就職して地元を離れても、時折現地でできた友人とRPGを遊んだ。

まあ、約30年以上前、自分の遊びのひとつだったわけで、自分は当時のファンタジーブームの体験者の一人であったともいえる。コンプティークのリプレイ連載からロードス島戦記が生まれ、tactics誌からRPGマガジンが生まれ、浅香唯のコスプレを表紙とした富士見書房の月刊ドラゴンマガジン創刊を見届け、Logout誌を読み漁り…といった時代を10代中盤から後半、20代初頭にかけリアルタイムで体感してきた世代である。富士見ファンタジア文庫最初の一冊である田中芳樹の「灼熱の竜騎兵(レッドホット・ドラグーン)」がドラゴンマガジン誌上に連載されていた時期も知っている。

…とはいえ、時と共に立場も住む場所も変わり、友人たちと集まることも難しくなり、いつしか自分はRPGを遊ばなくなっていった。

自分のD&Dは1987年前後に赤箱を買った新和版、現代の分類で言えばClassic 4thにあたるバージョンで30余年止まっていた。黒田幸弘先生が富士見書房の「D&Dがよくわかる本」で解説したバージョンである。
この版も続けて青、緑、黒と買い進め、兄が米国にホームステイする折にはお土産として金箱(英語版)を買ってきてくれたりしたが、現在に至るまでの間にそのClassicの系譜は断絶し、当時AD&Dとされていた系譜が3rd以降メインストリームのD&Dとして台頭、大本のTSR社がM:tGで知られるWoCに買われたり、産みの親のゲイリー・ガイギャックス氏が他界したり…といった情報は遊ばなくなってからも聞き及んではいた。

そのAD&Dの末裔となったD&Dの最新版5th、日本語版が版元のWoCから直接出ているというのと、現代のデジタルテクノロジーがもたらした環境の変化が、非電源RPGを「公民館を借りなくても、誰かの家に集まらなくても遊べるゲーム」にしてくれたのと。

かつての遊び場であったD&Dが今どうなっているのか見てみるには良い頃合いかもしれない、と思うに至ったのは他にも何か要因はあるのだろうが、それが何かはちょっとわからない。

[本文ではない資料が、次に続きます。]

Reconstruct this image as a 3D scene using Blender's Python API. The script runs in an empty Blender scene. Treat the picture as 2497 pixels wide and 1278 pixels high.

しかし最新版であるD&D 5thを手に取る気にさせた巡り合わせが何であれ感謝せねばなるまい。

さしあたり買ったのはこの3冊。

中学生の小遣いには荷が重い4800円の赤箱を買うため地元で最も品揃えの良いホビーショップに行って入荷待ち…みたいな感じだったものが、今ではWeb通販一発で隔世の感がある。

プレイヤーズ・ハンドブックを手に取り読み始める。前書き、そしてD&Dがどんなゲームかを説明する下りは「えぇ、存じ上げております」という気持ちと同時に「そうそう、それだよ」と。中学生の時に感じた高揚を50に至った身で思い出す。

赤箱では薄い中綴じ2冊だったプレイヤーズ・ハンドブックとダンジョンマスターズ・ガイドが、5thでは立派な厚さのハードカバー2冊。ルールのボリュームは比較にならない。それでもこの高揚は間違いなくD&Dだ。

今の俺はかつてのようにオリジナルワールドをデザインできるだろうか? いや当時より30年余計に生きた分の蓄積がデザインする世界に昔より深みを与えてくれるかもしれない。どこでやろう? Discordでやればいいんじゃないか? それなら画面共有とかむっちゃ使えるな…みたいな感じで、様々な想いが去来する。

脳裏にCAPCOMD&Dのコイン投入ボイスが響く。"Welcome to the DnD World!" いや、むしろ帰ってきたのだと思いたい。かつての遊び場を新天地として。